Description of the task
Restate each line of the listing exactly, without carrying over any pictures.

Supplied entries
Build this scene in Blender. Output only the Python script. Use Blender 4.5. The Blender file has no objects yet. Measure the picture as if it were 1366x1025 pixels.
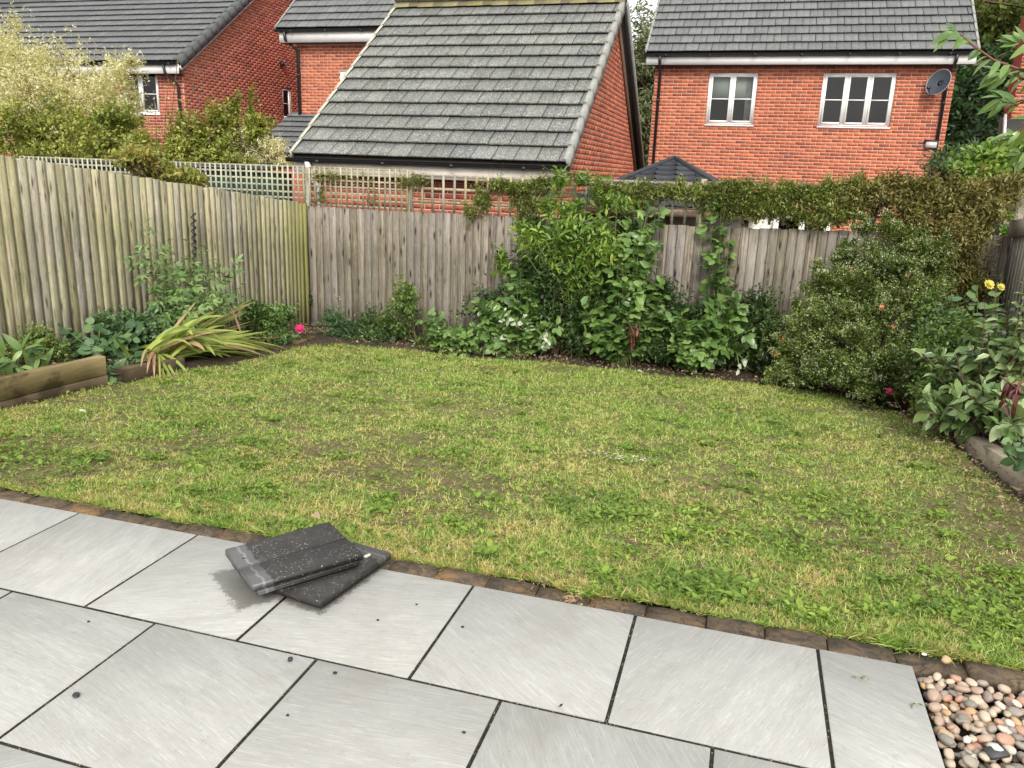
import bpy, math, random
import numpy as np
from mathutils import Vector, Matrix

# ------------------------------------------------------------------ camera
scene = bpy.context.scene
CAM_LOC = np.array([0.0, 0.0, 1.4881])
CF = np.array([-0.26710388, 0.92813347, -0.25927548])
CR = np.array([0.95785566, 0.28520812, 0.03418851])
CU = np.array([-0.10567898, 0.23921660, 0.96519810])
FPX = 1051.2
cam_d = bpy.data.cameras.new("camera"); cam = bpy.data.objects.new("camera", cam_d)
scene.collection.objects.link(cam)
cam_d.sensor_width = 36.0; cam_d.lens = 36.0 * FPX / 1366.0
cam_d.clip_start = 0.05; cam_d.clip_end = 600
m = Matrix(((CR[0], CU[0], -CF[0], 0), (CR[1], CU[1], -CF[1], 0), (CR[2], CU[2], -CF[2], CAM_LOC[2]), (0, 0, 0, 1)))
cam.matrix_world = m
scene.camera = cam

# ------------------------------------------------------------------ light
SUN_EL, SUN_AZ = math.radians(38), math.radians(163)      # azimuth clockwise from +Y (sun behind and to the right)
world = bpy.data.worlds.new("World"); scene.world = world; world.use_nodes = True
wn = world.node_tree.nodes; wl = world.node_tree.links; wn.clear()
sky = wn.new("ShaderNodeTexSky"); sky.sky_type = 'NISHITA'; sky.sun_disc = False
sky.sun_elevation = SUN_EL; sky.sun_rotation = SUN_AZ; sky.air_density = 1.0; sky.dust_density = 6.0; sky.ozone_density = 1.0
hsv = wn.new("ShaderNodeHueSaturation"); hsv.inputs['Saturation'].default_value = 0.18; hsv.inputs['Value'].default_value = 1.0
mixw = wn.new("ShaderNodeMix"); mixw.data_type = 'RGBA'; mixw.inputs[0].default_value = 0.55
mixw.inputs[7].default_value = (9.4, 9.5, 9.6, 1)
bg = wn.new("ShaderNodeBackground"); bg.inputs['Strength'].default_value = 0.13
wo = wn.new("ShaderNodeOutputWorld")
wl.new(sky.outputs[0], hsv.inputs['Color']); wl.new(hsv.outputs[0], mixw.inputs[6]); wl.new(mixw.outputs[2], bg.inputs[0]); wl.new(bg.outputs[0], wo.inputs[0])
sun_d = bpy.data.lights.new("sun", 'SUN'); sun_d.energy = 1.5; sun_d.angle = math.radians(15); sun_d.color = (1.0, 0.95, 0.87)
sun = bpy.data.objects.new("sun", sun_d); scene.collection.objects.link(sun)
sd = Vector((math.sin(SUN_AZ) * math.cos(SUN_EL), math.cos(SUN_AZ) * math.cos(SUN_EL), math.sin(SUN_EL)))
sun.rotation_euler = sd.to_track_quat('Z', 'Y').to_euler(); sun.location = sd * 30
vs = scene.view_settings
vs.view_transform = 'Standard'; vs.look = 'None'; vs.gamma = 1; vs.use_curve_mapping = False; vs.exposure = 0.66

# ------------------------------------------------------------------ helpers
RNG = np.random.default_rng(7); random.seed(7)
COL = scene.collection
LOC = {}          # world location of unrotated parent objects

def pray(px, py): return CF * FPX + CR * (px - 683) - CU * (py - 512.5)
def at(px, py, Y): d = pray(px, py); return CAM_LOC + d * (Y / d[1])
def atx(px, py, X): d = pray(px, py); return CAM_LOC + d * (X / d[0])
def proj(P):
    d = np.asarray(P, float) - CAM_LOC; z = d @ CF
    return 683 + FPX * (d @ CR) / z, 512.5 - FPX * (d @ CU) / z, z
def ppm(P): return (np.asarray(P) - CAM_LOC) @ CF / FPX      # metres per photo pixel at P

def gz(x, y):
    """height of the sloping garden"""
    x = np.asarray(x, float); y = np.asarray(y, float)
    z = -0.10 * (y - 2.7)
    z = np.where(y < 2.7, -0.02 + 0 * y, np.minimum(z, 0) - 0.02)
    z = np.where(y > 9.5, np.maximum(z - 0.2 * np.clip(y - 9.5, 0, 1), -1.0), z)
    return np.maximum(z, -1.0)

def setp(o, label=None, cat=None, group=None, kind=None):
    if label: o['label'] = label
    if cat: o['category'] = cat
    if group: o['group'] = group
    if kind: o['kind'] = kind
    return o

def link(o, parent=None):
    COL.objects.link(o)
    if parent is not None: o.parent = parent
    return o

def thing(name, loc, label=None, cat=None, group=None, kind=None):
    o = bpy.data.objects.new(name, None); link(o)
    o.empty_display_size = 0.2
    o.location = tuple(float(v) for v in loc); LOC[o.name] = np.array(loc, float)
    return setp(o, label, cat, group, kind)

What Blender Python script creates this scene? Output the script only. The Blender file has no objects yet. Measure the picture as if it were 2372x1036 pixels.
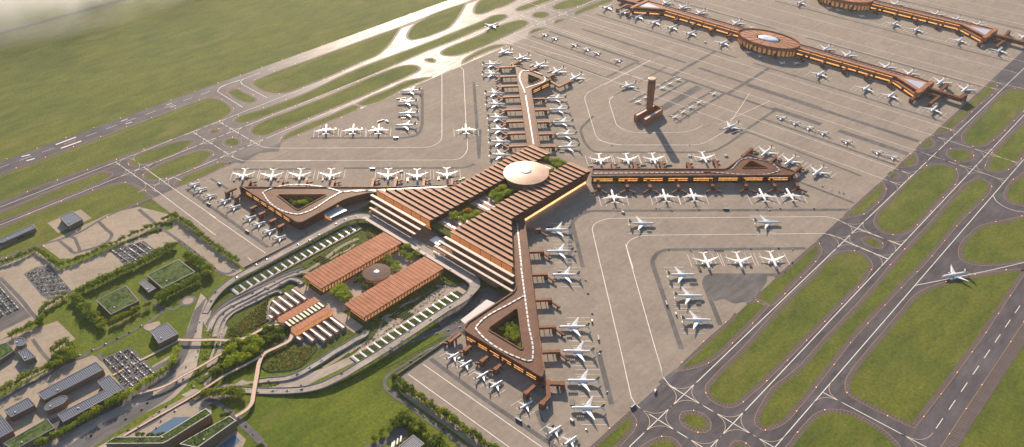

Correct response
Build this scene in Blender. Output only the Python script. Use Blender 4.5. The Blender file has no objects yet. Measure the picture as if it were 1366x1025 pixels.
import bpy, math, random
import numpy as np
from mathutils import Vector, Matrix

# ------------------------------------------------------------------ camera
scene = bpy.context.scene
CAM_LOC = np.array([0.0, 0.0, 1.4881])
CF = np.array([-0.26710388, 0.92813347, -0.25927548])
CR = np.array([0.95785566, 0.28520812, 0.03418851])
CU = np.array([-0.10567898, 0.23921660, 0.96519810])
FPX = 1051.2
cam_d = bpy.data.cameras.new("camera"); cam = bpy.data.objects.new("camera", cam_d)
scene.collection.objects.link(cam)
cam_d.sensor_width = 36.0; cam_d.lens = 36.0 * FPX / 1366.0
cam_d.clip_start = 0.05; cam_d.clip_end = 600
m = Matrix(((CR[0], CU[0], -CF[0], 0), (CR[1], CU[1], -CF[1], 0), (CR[2], CU[2], -CF[2], CAM_LOC[2]), (0, 0, 0, 1)))
cam.matrix_world = m
scene.camera = cam

# ------------------------------------------------------------------ light
SUN_EL, SUN_AZ = math.radians(38), math.radians(163)      # azimuth clockwise from +Y (sun behind and to the right)
world = bpy.data.worlds.new("World"); scene.world = world; world.use_nodes = True
wn = world.node_tree.nodes; wl = world.node_tree.links; wn.clear()
sky = wn.new("ShaderNodeTexSky"); sky.sky_type = 'NISHITA'; sky.sun_disc = False
sky.sun_elevation = SUN_EL; sky.sun_rotation = SUN_AZ; sky.air_density = 1.0; sky.dust_density = 6.0; sky.ozone_density = 1.0
hsv = wn.new("ShaderNodeHueSaturation"); hsv.inputs['Saturation'].default_value = 0.18; hsv.inputs['Value'].default_value = 1.0
mixw = wn.new("ShaderNodeMix"); mixw.data_type = 'RGBA'; mixw.inputs[0].default_value = 0.55
mixw.inputs[7].default_value = (9.4, 9.5, 9.6, 1)
bg = wn.new("ShaderNodeBackground"); bg.inputs['Strength'].default_value = 0.13
wo = wn.new("ShaderNodeOutputWorld")
wl.new(sky.outputs[0], hsv.inputs['Color']); wl.new(hsv.outputs[0], mixw.inputs[6]); wl.new(mixw.outputs[2], bg.inputs[0]); wl.new(bg.outputs[0], wo.inputs[0])
sun_d = bpy.data.lights.new("sun", 'SUN'); sun_d.energy = 1.5; sun_d.angle = math.radians(15); sun_d.color = (1.0, 0.95, 0.87)
sun = bpy.data.objects.new("sun", sun_d); scene.collection.objects.link(sun)
sd = Vector((math.sin(SUN_AZ) * math.cos(SUN_EL), math.cos(SUN_AZ) * math.cos(SUN_EL), math.sin(SUN_EL)))
sun.rotation_euler = sd.to_track_quat('Z', 'Y').to_euler(); sun.location = sd * 30
vs = scene.view_settings
vs.view_transform = 'Standard'; vs.look = 'None'; vs.gamma = 1; vs.use_curve_mapping = False; vs.exposure = 0.66

# ------------------------------------------------------------------ helpers
RNG = np.random.default_rng(7); random.seed(7)
COL = scene.collection
LOC = {}          # world location of unrotated parent objects

def pray(px, py): return CF * FPX + CR * (px - 683) - CU * (py - 512.5)
def at(px, py, Y): d = pray(px, py); return CAM_LOC + d * (Y / d[1])
def atx(px, py, X): d = pray(px, py); return CAM_LOC + d * (X / d[0])
def proj(P):
    d = np.asarray(P, float) - CAM_LOC; z = d @ CF
    return 683 + FPX * (d @ CR) / z, 512.5 - FPX * (d @ CU) / z, z
def ppm(P): return (np.asarray(P) - CAM_LOC) @ CF / FPX      # metres per photo pixel at P

def gz(x, y):
    """height of the sloping garden"""
    x = np.asarray(x, float); y = np.asarray(y, float)
    z = -0.10 * (y - 2.7)
    z = np.where(y < 2.7, -0.02 + 0 * y, np.minimum(z, 0) - 0.02)
    z = np.where(y > 9.5, np.maximum(z - 0.2 * np.clip(y - 9.5, 0, 1), -1.0), z)
    return np.maximum(z, -1.0)

def setp(o, label=None, cat=None, group=None, kind=None):
    if label: o['label'] = label
    if cat: o['category'] = cat
    if group: o['group'] = group
    if kind: o['kind'] = kind
    return o

def link(o, parent=None):
    COL.objects.link(o)
    if parent is not None: o.parent = parent
    return o

def thing(name, loc, label=None, cat=None, group=None, kind=None):
    o = bpy.data.objects.new(name, None); link(o)
    o.empty_display_size = 0.2
    o.location = tuple(float(v) for v in loc); LOC[o.name] = np.array(loc, float)
    return setp(o, label, cat, group, kind)

What Blender Python script creates this scene? Output the script only. The Blender file has no objects yet. Measure the picture as if it were 2372x1036 pixels.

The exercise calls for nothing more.